The "polluter pays" principle states that the party who caused the contamination should be held responsible to pay for the costs of that contamination. It is one of the foundational principles of environmental law in Canada. However, there are other principles at work in Canada's environmental law regime and a recent Ontario case is an implicit recognition of those principles.


The Law Times recently wrote about Hamilton Beach Brands Canada Inc. v. Ministry of the Environment and Climate Change, 2018 ONSC 5010, where property tenant, Hamilton Beach, was ordered by the Ministry to delineate off-site contamination that occurred during occupancy of a former company. Hamilton Beach is seeking leave to appeal the decision. Their position at trial was that s. 18 of the Environmental Protection Act, which allows an order to be issued to a person despite the fact that they are not at fault for the subject contamination, is overly broad given its lack of geographic scope. They argue that given the no-fault aspect of s.18, the authority it provides should be limited to ordering the owner to act only on the contaminated site - not on adjacent properties where the contamination may have spread.

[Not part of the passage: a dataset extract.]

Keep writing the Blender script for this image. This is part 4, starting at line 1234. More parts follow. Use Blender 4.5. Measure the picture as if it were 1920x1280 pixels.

Counsel with the Canadian Environmental Law Association (CELA), intervenors at the Divisional Court appeal, reiterated that courts often look to international law principles to interpret domestic legislation.

Roxie Graystone, who focuses on environmental law and litigation, explains to Law Times that there is obvious concern that the scope of s.18 orders could easily require those with no real connection to the contaminating act to clean up neighbouring contaminated properties. However, he agrees it's clear that the while the polluter pays principle is often the preferred approach, comprehensive environmental regulation must incorporate other principles in order to help ensure a clean environment. Those other principles, such as the prevention and precautionary principle, are clearly part of Ontario's environmental regime and serve to value environmental protection above fault-based liability.

Graystone emphasizes that this decision, if left to stand, will expand the risks of property transactions and should force those purchasing potentially contaminated properties to a higher level of pre-purchase due diligence in order to properly understand those risks.